**Problem requirements:**
Starting with the first line below, extract each line through the one that contains "return o, P, T, S, bv, V, Q", inclusive, excluding pictures.

:: Data section ::

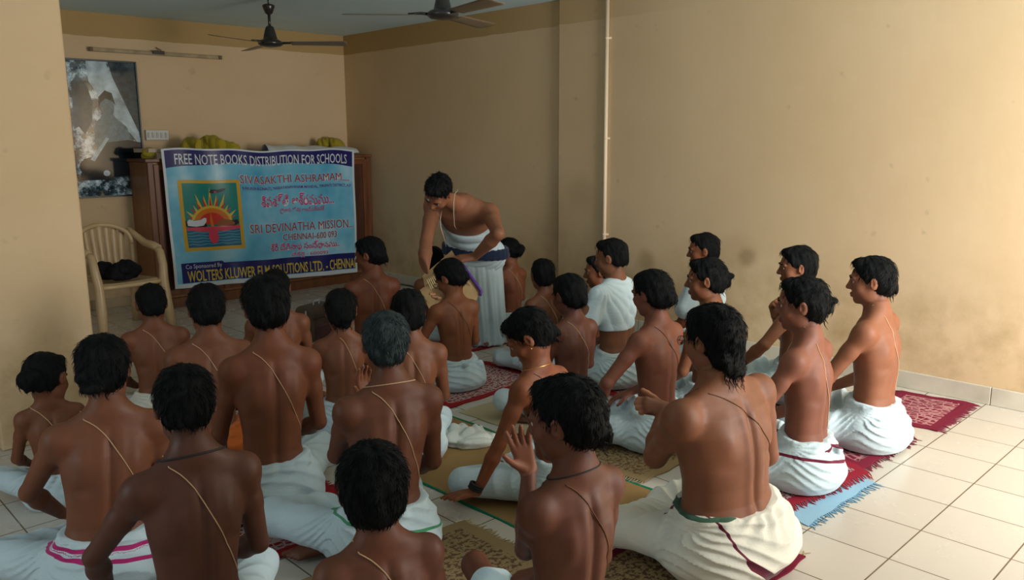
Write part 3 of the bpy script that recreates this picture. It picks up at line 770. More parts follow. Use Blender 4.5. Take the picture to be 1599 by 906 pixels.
        for a in np.linspace(0, 2 * math.pi, 25):
            aa = T; cx_, cy_ = T.c(zw - .012); fz = 1 + (fat - 1)
            A = np.interp(zw, TZ, TA) * w * fz + .012; B = (np.interp(zw, TZ, TBK) if math.sin(a) < 0 else np.interp(zw, TZ, TFR)) * (.45 + .55 * w) * fz + .010
            ring.append(np.array((cx_ + A * math.cos(a), cy_ + B * math.sin(a), zw - .014 + .012 * math.sin(a) * 1 + .003 * math.sin(5 * a + ph[6]))))
        for i in range(24): d.cap(ring[i], ring[i + 1], .012 + .004 * math.sin(i * 1.7), .012 + .004 * math.sin((i + 1) * 1.7), k=.008); d.cap(ring[i] - np.array([0, 0, .03 + .008 * math.sin(i * .9)]), ring[i + 1] - np.array([0, 0, .03 + .008 * math.sin((i + 1) * .9)]), .015, .015, k=.01)
        if extras and 'knot' in extras:
            for c_, r_ in extras['knot']: d.ell(c_, r_, .03)
        if extras and 'dcaps' in extras:
            for a_, b_, ra, rb in extras['dcaps']: d.cap(a_, b_, ra, rb, k=.02)
        d.fn(d.lo, (.52, .66, .36), lambda X, Y, Z: .003 - Z + X * 0 + Y * 0, 0, 'i')
        DV, DQ = d.mesh(); md = np_mesh('dhoti', DV * S, DQ)
        mat = cloth_mat('white_cotton_cloth', dh, stripe, sw, stripe2)
        if stripe:
            bd = (stripe_f or (lambda x, y, z: z - (.15 + .3 * x)))(DV[:, 0], DV[:, 1], DV[:, 2])
            set_attr(md, 'band', np.stack([bd, (DV[:, 2] - zw - .004) * 2.6 if stripe2 else bd * 0 + 9, bd * 0], 1))
        do = link('dhoti', md, mat, o)
        if dh_label: do['label'] = dh_label
    if thread: sacred_thread(o, bv, T, thr_side, thr_mat or THREAD, S=S, w=w, **(thr or {}))
    if neck:
        pts = []
        for a in np.linspace(0, 2 * math.pi, 29):
            c0 = nb * .55 + nh * .45 if neck.get('hi') else nb * .8 + nh * .2
            dr = np.array([math.cos(a), math.sin(a), -.30 * math.sin(a) + .0])
            q_ = bv.ray_cast(Vector((c0 + dr * .14) * S), Vector(-dr), .2 * S)
            pts.append(q_[0] + q_[1] * .0012 if q_[0] is not None else Vector((c0 + dr * .055) * S))
        mb = MB(); mb.tube(pts, neck.get('r', .0022), 6, caps=False); mb.build('neck_cord', neck['mat'], o, True)
    return o, P, T, S, bv, V, Q

# ------------------------------------------------------------------ the room
XL, YR = -4.9, -2.5
def struct(mb, name, mat, **k): return tag(mb.build(name, mat, **k), kind='structure')
mb = MB(); mb.box((XL - .2, YR - .2, -.12), (XR + .2, YB + .2, 0)); struct(mb, 'floor', FLOOR)
mb = MB(); mb.box((XL - .2, YR - .2, HC), (XR + .2, YB + .2, HC + .12)); struct(mb, 'ceiling', CEIL)
mb = MB(); mb.box((XL - .2, YB, 0), (XR + .2, YB + .2, HC)); struct(mb, 'wall_back', WALL)
mb = MB(); mb.box((XR, YR - .2, 0), (XR + .2, YB, HC)); struct(mb, 'wall_right', WALL)
YS = float(atx(877, 200, XR)[1])          # where the nearer stretch of the right wall steps forward
mb = MB(); mb.box((XR - .035, YR, 0.0), (XR + .001, YS, HC), bev=.006); struct(mb, 'trim_1', WALL)
XP = XR - .035
def wall_with_hole(name, axis, pos, lo, hi, holes):
    """wall in plane axis=pos spanning lo..hi, with rectangular openings (a0,a1,z0,z1)"""
    mb = MB(); cuts = sorted(holes); a = lo
    def bx(a0, a1, z0, z1):
        if a1 - a0 < 1e-4 or z1 - z0 < 1e-4: return
        if axis == 'y': mb.box((a0, pos - .2, z0), (a1, pos, z1))
        else: mb.box((pos - .2, a0, z0), (pos, a1, z1))
    for (h0, h1, z0, z1) in cuts:
        bx(a, h0, 0, HC); bx(h0, h1, 0, z0); bx(h0, h1, z1, HC); a = h1
    bx(a, hi, 0, HC); struct(mb, name, WALL)
wall_with_hole('wall_rear', 'y', YR, XL, XR, [(-4.3, -2.9, .8, 2.15), (.1, 1.9, .35, 2.3)])
wall_with_hole('wall_left', 'x', XL, YR, YB, [(.8, 2.4, .8, 2.15)])
# window frames in the openings (behind and left of the camera)
def win(name, axis, pos, a0, a1, z0, z1):
    mb = MB(); w = .05
    def bx(u0, u1, v0, v1, t=.06):
        if axis == 'y': mb.box((u0, pos - .14, v0), (u1, pos - .14 + t, v1))
        else: mb.box((pos - .14, u0, v0), (pos - .14 + t, u1, v1))
    bx(a0, a0 + w, z0, z1); bx(a1 - w, a1, z0, z1); bx(a0 + w, a1 - w, z0, z0 + w); bx(a0 + w, a1 - w, z1 - w, z1); m_ = (a0 + a1) / 2; bx(m_ - w / 2, m_ + w / 2, z0 + w, z1 - w)
    for k in range(1, 6):
        zz = z0 + (z1 - z0) * k / 6; bx(a0 + w, a1 - w, zz - .006, zz + .006, .012)
    struct(mb, name, FRAMEW)
FRAMEW = plain('painted_window_frame', rgb(.25, .2, .16), .5)
win('window_1', 'y', YR, -4.3, -2.9, .8, 2.15); win('window_2', 'y', YR, .1, 1.9, .35, 2.3); win('window_3', 'x', XL, .8, 2.4, .8, 2.15)
# skirting of stone tiles
mb = MB(); y = YR
while y < YS - .05:
    y2 = min(y + .62, YS); mb.box((XP - .012, y + .0015, 0), (XP, y2 - .0015, .105), bev=.003); y = y2
struct(mb, 'baseboard_right', TRIMM)
mb = MB(); y = YS
while y < YB - .05:
    y2 = min(y + .62, YB); mb.box((XR - .012, y + .0015, 0), (XR, y2 - .0015, .105), bev=.003); y = y2
struct(mb, 'baseboard_right_far', TRIMM)
SKB = plain('cream_skirting', rgb(.42, .32, .18), .5, .4, 5, .12)
mb = MB(); x = XL
while x < XR - .05:
    x2 = min(x + .62, XR); mb.box((x + .0015, YB - .012, 0), (x2 - .0015, YB, .09), bev=.003); x = x2
struct(mb, 'baseboard_back', SKB)
# square column on the left
CX0, CX1, CY0 = -2.02, -1.555, 3.16
mb = MB(); mb.box((CX0, CY0, 0), (CX1, CY0 + .45, HC), bev=.008); struct(mb, 'wall_column', WALL)

# ------------------------------------------------------------------ pipe down the right wall
PIPEM = plain('peach_painted_pipe', rgb(.74, .60, .42), .45)
a = atx(947.5, 100, XP - .02); mb = MB(); py_ = float(a[1])
mb.tube([(XP - .017, py_, .11), (XP - .017, py_, HC)], .0155, 16)
o = mb.build('conduit_pipe', PIPEM, smooth=True); tag(o, 'peach painted pipe running straight up the right wall to the ceiling', 'pipe')
for z in (.75, 1.5, 2.25):
    mb = MB(); mb.tube([(XP - .017, py_, z - .008), (XP - .017, py_, z + .008)], .0178, 16); mb.box((XP - .01, py_ - .03, z - .008), (XP, py_ + .03, z + .008)); mb.build('clamp', PIPEM, o, True)

# ------------------------------------------------------------------ almirah (cabinet) against the back wall
WOOD = wood_mat('brown_cabinet_wood', rgb(.105, .034, .011), rgb(.21, .075, .024)); WOODL = wood_mat('light_side_wood', rgb(.19, .085, .030), rgb(.30, .14, .05)); WOODD = wood_mat('dark_cabinet_wood', rgb(.04, .012, .006), rgb(.10, .03, .012))
CAX0, CAX1, CAY, CAZ = -.13, XR - .006, 6.05, 1.345
cab = empty('wooden_cabinet', ((CAX0 + CAX1) / 2, CAY, 0)); o0 = cab.location.copy()
def cb(name, mat, boxes, bev=.004, **p):
    mb = MB()
    for lo, hi in boxes: mb.box(lo, hi, bev=bev)
    mb.v = [(v[0] - o0.x, v[1] - o0.y, v[2] - o0.z) for v in mb.v]
    return mb.build(name, mat, cab, **p)
cb('carcass', WOODL, [((CAX0, CAY + .03, .09), (CAX1, YB - .015, CAZ - .03))])
cb('plinth', WOOD, [((CAX0 + .02, CAY + .02, 0), (CAX1, YB - .02, .09))])
cb('top_board', WOOD, [((CAX0 - .02, CAY - .012, CAZ - .03), (CAX1, YB - .015, CAZ))])
nd = 4; dw = (CAX1 - CAX0 - .06) / nd
for i in range(nd + 1):
    x = CAX0 + .03 + dw * i - .02; x = min(x, CAX1 - .04)
    d = cb('stile', WOOD, [((x - .01, CAY + .004, .09), (x + .04, CAY + .032, CAZ - .03))])
for i in range(nd):
    x0 = CAX0 + .03 + dw * i + .022; x1 = CAX0 + .03 + dw * (i + 1) - .032
    d = cb('door', WOODD, [((x0, CAY + .012, .12), (x1, CAY + .03, CAZ - .05))])
    fr = cb('moulding', WOOD, [((x0, CAY + .002, .12), (x0 + .045, CAY + .013, CAZ - .05)), ((x1 - .045, CAY + .002, .12), (x1, CAY + .013, CAZ - .05)), ((x0 + .045, CAY + .002, .12), (x1 - .045, CAY + .013, .17)), ((x0 + .045, CAY + .002, CAZ - .1), (x1 - .045, CAY + .013, CAZ - .05))])
    fr.parent = d; fr.matrix_parent_inverse = Matrix()
    mb = MB(); hx = (x1 - .03 if i % 2 == 0 else x0 + .03) - o0.x; mb.tube([(hx, .002, .62), (hx, -.02, .63), (hx, -.02, .71), (hx, .002, .72)], .005, 8); mb.build('handle', FRAME, d, True)
tag(cab, 'long low brown wooden cabinet against the back wall behind the blue banner', 'cabinet')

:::

**Correct answer:**
Write part 3 of the bpy script that recreates this picture. It picks up at line 770. More parts follow. Use Blender 4.5. Take the picture to be 1599 by 906 pixels.
        for a in np.linspace(0, 2 * math.pi, 25):
            aa = T; cx_, cy_ = T.c(zw - .012); fz = 1 + (fat - 1)
            A = np.interp(zw, TZ, TA) * w * fz + .012; B = (np.interp(zw, TZ, TBK) if math.sin(a) < 0 else np.interp(zw, TZ, TFR)) * (.45 + .55 * w) * fz + .010
            ring.append(np.array((cx_ + A * math.cos(a), cy_ + B * math.sin(a), zw - .014 + .012 * math.sin(a) * 1 + .003 * math.sin(5 * a + ph[6]))))
        for i in range(24): d.cap(ring[i], ring[i + 1], .012 + .004 * math.sin(i * 1.7), .012 + .004 * math.sin((i + 1) * 1.7), k=.008); d.cap(ring[i] - np.array([0, 0, .03 + .008 * math.sin(i * .9)]), ring[i + 1] - np.array([0, 0, .03 + .008 * math.sin((i + 1) * .9)]), .015, .015, k=.01)
        if extras and 'knot' in extras:
            for c_, r_ in extras['knot']: d.ell(c_, r_, .03)
        if extras and 'dcaps' in extras:
            for a_, b_, ra, rb in extras['dcaps']: d.cap(a_, b_, ra, rb, k=.02)
        d.fn(d.lo, (.52, .66, .36), lambda X, Y, Z: .003 - Z + X * 0 + Y * 0, 0, 'i')
        DV, DQ = d.mesh(); md = np_mesh('dhoti', DV * S, DQ)
        mat = cloth_mat('white_cotton_cloth', dh, stripe, sw, stripe2)
        if stripe:
            bd = (stripe_f or (lambda x, y, z: z - (.15 + .3 * x)))(DV[:, 0], DV[:, 1], DV[:, 2])
            set_attr(md, 'band', np.stack([bd, (DV[:, 2] - zw - .004) * 2.6 if stripe2 else bd * 0 + 9, bd * 0], 1))
        do = link('dhoti', md, mat, o)
        if dh_label: do['label'] = dh_label
    if thread: sacred_thread(o, bv, T, thr_side, thr_mat or THREAD, S=S, w=w, **(thr or {}))
    if neck:
        pts = []
        for a in np.linspace(0, 2 * math.pi, 29):
            c0 = nb * .55 + nh * .45 if neck.get('hi') else nb * .8 + nh * .2
            dr = np.array([math.cos(a), math.sin(a), -.30 * math.sin(a) + .0])
            q_ = bv.ray_cast(Vector((c0 + dr * .14) * S), Vector(-dr), .2 * S)
            pts.append(q_[0] + q_[1] * .0012 if q_[0] is not None else Vector((c0 + dr * .055) * S))
        mb = MB(); mb.tube(pts, neck.get('r', .0022), 6, caps=False); mb.build('neck_cord', neck['mat'], o, True)
    return o, P, T, S, bv, V, Q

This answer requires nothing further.